Not really "very lucrative".
If it's done in the right place and you can get people out you can survive but beyond that good luck.
These days there are a couple places going bankrupt every season. And that's mountains that cater to everyone, families, lessons, rentals, park people, tubing, etc.
It's tough to survive as a mountain in general. Some of the smaller operations are just 2 bad consecutive seasons away from bankruptcy. It sucks but that's how it is.
Most mountains have a park these days so you aren't building something nobody has. If you look at a few random mountains, the amount of park skiers to regular skiers is generally pretty slim. Most mountains make their money on families. The park really isn't bringing in much of an income.
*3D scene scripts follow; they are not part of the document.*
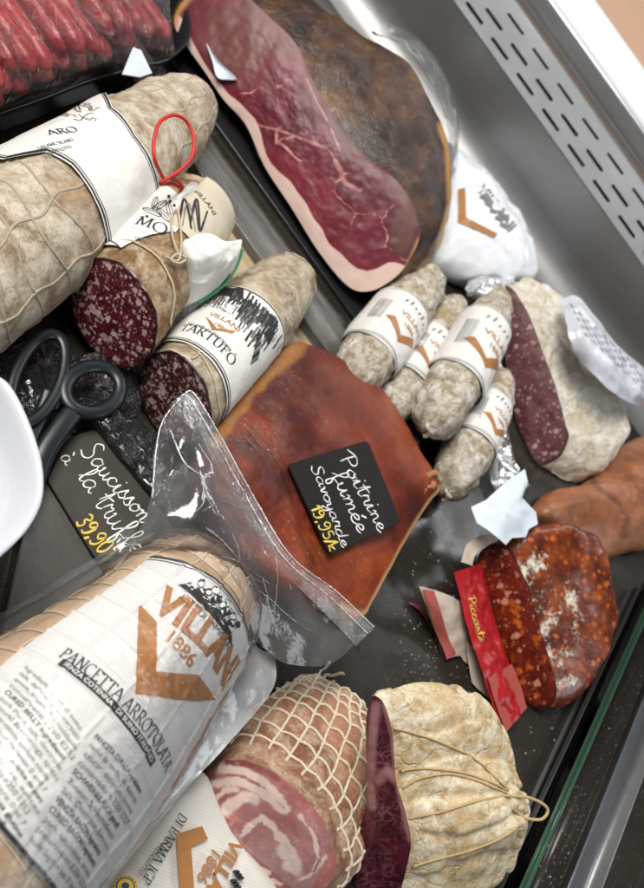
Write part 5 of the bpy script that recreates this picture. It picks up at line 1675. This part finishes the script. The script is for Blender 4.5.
for L_ in ([(152, 498, .096), (156, 450, .1), (163, 420, .103), (182, 396, .1)], [(200, 470, .106), (204, 500, .104), (190, 514, .104), (168, 512, .1)], [(170, 430, .1), (184, 462, .1), (203, 478, .106), (202, 500, .104)]):
    rope(g, catmull([W(*p) for p in L_], 50), .0006, 6)
mk('film_fold', g, film('film_crease', .7, (.95, .96, .97), .08, 60, .3), tl_)

# ================================================================== flat package with IGP label
O = [(70, 930), (128, 842), (160, 800), (186, 776), (206, 776), (230, 830), (280, 905), (200, 950), (120, 950)]
g = pillow(O, lambda x, y: .016, .006, .003, amp=.0006, seed=8, n2=4)
ip = thing('flat_package', 'flat package with ribbed white label, brown chevron and yellow round seal', 'packed meat', W(170, 870, 0).to_tuple())
bb = g.bvh
mk('label_sheet', g, RIBPAPER2, ip)
zp = bvhit(bb, 190, 850).z
PL = Plane(V((0, 0, zp + .0024)), Z)
g = Geo()
put_line(g, 1, PL, serif('DI PARMA IGP', .15), (180, 812), (141, 880), 0, None, 1.1)
put_line(g, 2, PL, serif('PROSCIUTTO', .2, .12), (160, 842), (138, 872), 0, None)
put_poly(g, 0, PL, [(176, 834), (202, 826), (208, 839), (191, 847), (195, 900), (180, 900)], .0001, 1)
put_line(g, 0, PL, sans('1886', .015), (214, 846), (196, 878), .0001)
put_line(g, 0, PL, sans('VILLANI', .04), (232, 838), (196, 908), .0001)
for k in range(10):
    put_poly(g, 1, PL, [(236 + 4 * math.cos(t) - .9 * k + (k % 3) * 3, 872 + k * 3 + 2.4 * math.sin(t)) for t in [q * .8 for q in range(8)]], .0002, 1)
def disc(cx, cy, r, mi, off):
    put_poly(g, mi, PL, [(cx + r * math.cos(t), cy + r * .92 * math.sin(t)) for t in [q * .1745 for q in range(36)]], off, 1)
disc(125, 886, 12, 3, .0001); disc(125, 886, 9.5, 4, .0002); disc(125, 886, 8, 3, .0003); disc(125, 886, 4, 4, .0004)
for k in range(16): disc(125 + 10.8 * math.cos(k * .393), 886 + 10 * math.sin(k * .393), .8, 4, .0003)
mk('print', g, [BRONZE, INK, INKG, plain('yellow_ink', (.75, .5, .03), .5), plain('blue_ink', (.02, .04, .14), .5)], ip)

# ================================================================== white dish at left
def dish():
    P = [(-140, 330), (-60, 345), (-8, 372), (10, 384), (26, 412), (40, 450), (45, 480), (42, 506), (28, 532), (8, 552), (-20, 572), (-80, 590), (-150, 590), (-200, 520), (-200, 400)]
    r2 = [V((p.x, p.y)) for p in catmull([(x, y, 0) for x, y in P], 150, True)]
    zt = .125
    R_ = [W(p.x, p.y, zt) for p in r2]
    c = sum(R_, V()) / len(R_)
    prof = [(.0, -.022), (.5, -.022), (.74, -.020), (.84, -.010), (.90, -.002), (.94, .001), (.97, .0012), (.99, 0), (1.0, -.004), (.985, -.012), (.94, -.028), (.85, -.038), (.7, -.042), (0, -.042)]
    g = Geo(); vs = []
    pr = [V((a, b, 0)) for a, b in prof]
    pr = catmull(pr, 46)
    for q in pr:
        for p in R_:
            s_ = c.lerp(p, max(q.x, .001)); vs.append(V((s_.x, s_.y, zt + q.y)))
    g.add(vs, gridf(len(R_), len(pr), True))
    return g
ds = tag(mk('serving_dish', dish(), CERAMIC, recalc=True), 'glossy white dish with rounded corner jutting in at the left edge', 'dish')

# ================================================================== black scissors
sc_ = thing('scissors', 'black-handled scissors lying on wrapped black trays beside the white dish', 'scissors', W(70, 400, .03).to_tuple())
g = Geo()
def loop(cx, cy, rx, ry, ang, z, rad):
    pts = []
    for k in range(60):
        t = 2 * math.pi * k / 60
        x_ = cx + rx * math.cos(t) * math.cos(ang) - ry * math.sin(t) * math.sin(ang); y_ = cy + rx * math.cos(t) * math.sin(ang) + ry * math.sin(t) * math.cos(ang)
        pts.append(W(x_, y_, z))
    rope(g, pts, rad, 12, closed=True, flat=.55)
loop(38, 378, 47, 23, -1.18, .034, .0040)
mk('handle_loop', g, TEALPL, sc_)
g = Geo(); loop(93, 389, 28, 23, -.2, .034, .0050); mk('handle_loop', g, TEALPL, sc_)
g = Geo()
rope(g, catmull([W(*p) for p in ((78, 406, .033), (62, 426, .033), (46, 450, .032), (34, 480, .03), (20, 510, .03))], 40), .0068, 12, flat=.4)
mk('shank', g, TEALPL, sc_)
g = Geo()
rope(g, catmull([W(*p) for p in ((50, 390, .032), (44, 408, .031), (34, 430, .030), (22, 460, .03), (10, 500, .029))], 40), .0050, 12, flat=.4)
mk('shank', g, TEALPL, sc_)

# ================================================================== black wrapped trays under the scissors
def tray(name, px, zt, label, mat, bev=.004):
    g = pillow(px, lambda x, y: zt, .001, .001, nr=20, N=140, amp=.0012, nsc=60, seed=3, n2=6)
    return tag(mk(name, g, mat), label, 'tray')
M = Mat('film_wrapped_black')
h_ = M.noise(90, 5, .7, M.map((1, .35, 1), (0, 0, .8)), .6)
M.bsdf((.010, .010, .012), .12, M.bump(M.ramp(h_, [(.4, 0), (.5, 1), (.6, 0)]), .7, .0022), Specular_IOR_Level=.6, Coat_Weight=.4, Coat_Roughness=.05)
WRAPB = M.m
tray('black_tray', [(88, 414), (98, 404), (118, 410), (150, 430), (168, 470), (172, 510), (152, 490), (128, 460), (104, 428)], .030, 'film-wrapped black tray between the scissors and the truffle slate', WRAPB)
tray('black_tray', [(-20, 372), (0, 352), (36, 340), (66, 356), (64, 396), (40, 425), (0, 430)], .018, 'film-wrapped black tray showing through the longer scissor loop', WRAPB)
tray('black_tray', [(62, 372), (98, 352), (134, 372), (140, 410), (110, 420), (70, 412)], .016, 'film-wrapped black tray showing through the round scissor loop', WRAPB)

# ================================================================== tray of red sausages upper left
trt = thing('meat_tray', 'black tray of raw red sausages under shiny stretch film, top left', 'tray', W(60, 40, 0).to_tuple())
g = Geo()
zt = .036
tp = [(-80, 140), (0, 113), (48, 96), (90, 80), (140, 66), (172, 56), (190, 20), (150, -80), (0, -140), (-160, -60), (-160, 120)]
R_ = [W(p.x, p.y, zt) for p in catmull([(x, y, 0) for x, y in tp], 140, True)]
c = sum(R_, V()) / len(R_); vs = []
for s_, z_ in ((.0, .004), (.5, .004), (.93, .006), (.965, .02), (.985, .034), (1.0, .0365), (1.01, .035), (1.0, .030), (.97, .012), (.94, .002)):
    for p in R_:
        q = c.lerp(p, max(s_, .001)); vs.append(V((q.x, q.y, z_)))
g.add(vs, gridf(len(R_), 10, True))
mk('tray_body', g, BLACKPL, trt, recalc=True)
M = Mat('raw_sausage')
c_ = M.ramp(M.noise(130, 5, .6), [(.3, (.28, .014, .022)), (.6, (.50, .045, .055)), (.75, (.58, .17, .15))])
M.bsdf(c_, .33, M.bump(M.noise(60, 4), .2, .001), Specular_IOR_Level=.5, Subsurface_Weight=.06, Subsurface_Scale=.003)
SAUS = M.m
ends = []
for q in range(15):
    f = q / 14
    ends.append((-34 + 196 * f + (q % 3) * 3, 120 - 82 * f ** .9 - (q % 2) * 7, .031 + .004 * (q % 2)))
for q in range(12):
    f = q / 11
    ends.append((-30 + 176 * f, 92 - 66 * f + (q % 3) * 6 - 4, .047 + .004 * ((q * 2) % 3)))
rr = random.Random(6)
for i, (x_, y_, z_) in enumerate(ends):
    Bp = W(x_, y_, z_); Ap = Bp - X0 * .20 + V((0, rr.uniform(-.004, .006), 0))
    Tt = Tube(Ap, Bp, [(0, 0), (.05, .0065), (.5, .0088), (.93, .0080), (1, 0)], .0004, 40, 40 + i)
    t_ = tag(mk('red_sausage', Tt.body(32, 50), SAUS), 'raw red sausage lying in the film-covered black tray', 'sausage', 'red sausages in the tray')
g = sheet([[(-90, 138, .040), (0, 112, .039), (48, 95, .039), (90, 79, .039), (140, 65, .039), (176, 54, .039)],
           [(-90, 118, .055), (0, 96, .060), (40, 84, .061), (80, 70, .062), (130, 52, .058), (172, 36, .052)],
           [(-90, 70, .075), (0, 50, .080), (40, 40, .080), (80, 30, .078), (120, 18, .072), (170, 4, .062)],
           [(-90, 0, .078), (0, -20, .082), (40, -30, .082), (80, -40, .08), (120, -50, .075), (170, -60, .066)],
           [(-90, -80, .06), (0, -100, .06), (40, -110, .06), (80, -120, .06), (120, -130, .06), (170, -130, .06)]], 150, 110, .0022, 60, 33, .0016)
mk('stretch_film', g, FILMTRAY, trt)
g = Geo()
pp = [W(*p) for p in ((133, 47, .06), (141, 50, .058), (152, 73, .05), (140, 77, .05), (122, 74, .052))]
vs = pp + [p - Z * .0008 for p in pp]
g.add(vs, [list(range(5)), list(range(5, 10))[::-1]] + [[i, (i + 1) % 5, 5 + (i + 1) % 5, 5 + i] for i in range(5)])
tag(mk('paper_card', g, WPAPGLARE, smooth=False), 'small bright white card standing between the sausage tray and largest salami', 'card')

# crumbs
g = Geo(); rr = random.Random(12)
def crumb(p, r):
    vs = [p + V((r * math.cos(k * 1.257 + rr.random()), r * math.sin(k * 1.257 + rr.random()), 0)) * rr.uniform(.6, 1.2) for k in range(5)] + [p + Z * r * rr.uniform(.6, 1.2)]
    g.add(vs, [[k, (k + 1) % 5, 5] for k in range(5)])
for k in range(110):
    x_, y_ = rr.gauss(430, 30), rr.gauss(585, 50)
    crumb(W(x_, y_, .0006), rr.uniform(.0002, .0007) * (1.6 if rr.random() < .1 else 1))
for k in range(80):
    x_, y_ = rr.uniform(510, 620), rr.uniform(700, 888)
    crumb(W(x_, y_, .0018), rr.uniform(.0003, .0009))
for k in range(120):
    x_, y_ = rr.uniform(400, 520), rr.uniform(640, 700)
    crumb(W(x_, y_, .0006), rr.uniform(.0002, .0006))
tag(mk('crumbs', g, plain('pale_crumbs', (.5, .46, .4), .8)), kind='stuff')

# ================================================================== light
w = bpy.data.worlds.new('World'); S.world = w; w.use_nodes = True
nt = w.node_tree; bg = nt.nodes['Background']
tc = nt.nodes.new('ShaderNodeTexCoord'); nz = nt.nodes.new('ShaderNodeTexNoise'); nz.inputs['Scale'].default_value = 2.2; nz.inputs['Detail'].default_value = 2
rp = nt.nodes.new('ShaderNodeValToRGB'); e = rp.color_ramp.elements
e[0].position = .42; e[0].color = (.10, .10, .105, 1); e[1].position = .66; e[1].color = (.95, .97, 1.0, 1)
nt.links.new(tc.outputs['Generated'], nz.inputs['Vector']); nt.links.new(nz.outputs['Fac'], rp.inputs[0]); nt.links.new(rp.outputs[0], bg.inputs[0])
bg.inputs[1].default_value = .24
def lamp(name, loc, target, sx, sy, power, col=(1, 1, 1)):
    l = bpy.data.lights.new(name, 'AREA'); l.shape = 'RECTANGLE'; l.size = sx; l.size_y = sy; l.energy = power; l.color = col
    o = bpy.data.objects.new(name, l); COL.objects.link(o)
    o.location = loc
    o.rotation_euler = (V(target) - V(loc)).to_track_quat('-Z', 'Y').to_euler()
    o.visible_camera = False if False else True
lamp('ceiling_panel', (-.75, -.35, 1.5), (0, .05, 0), .9, .7, 38, (1, .965, .91))
lamp('highlight_strip', (-.1, .95, .92), (0, .1, 0), 1.4, .05, 5.5, (.95, .98, 1))  # unseen strip lamp, added near the mirror angle for wet highlights
lamp('side_window', (1.5, .2, 1.2), (0, 0, 0), .8, 1.0, 9, (.9, .95, 1))
S.view_settings.view_transform = 'Standard'
S.view_settings.look = 'None'
S.view_settings.exposure = 0.02
S.view_settings.gamma = 1
S.cycles.transparent_max_bounces = 16
S.cycles.max_bounces = 8
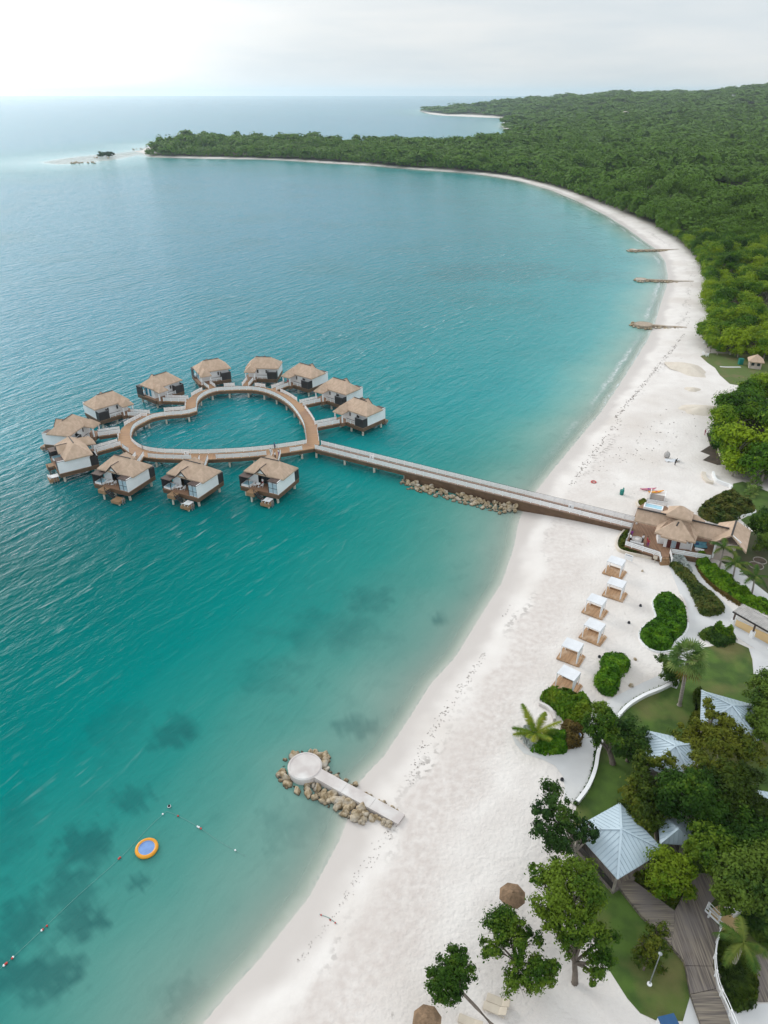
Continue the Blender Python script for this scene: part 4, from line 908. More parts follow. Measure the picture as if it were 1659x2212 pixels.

At the same time there are mountains that have kept a steady park scene or developed one, gotten the people, out, invested in it, and do pretty well off it.
It really depends on the location, what else is around, what the people want, how good your marketing skills are. You could put the best features, a $$$ budget, the best builders at a small hill, build epic stuff and even that doesn't mean that people are going to come out. Of course some people will but enough to stay afloat? it's risky.
I mean snow park NZ has some epic shit, big contest, magazine coverage, constant stream of pros, and they only made it a decade.
I think echo only made it 5 or 6 years.
Some places like boreal seem to have done much better. Just saying that even with the right features there are no guarantees.
Ski areas can run up some huge costs pretty quickly, if you're trying to only cater to a small piece of the pie, and the poverty end of the spectrum at that, it isn't easy.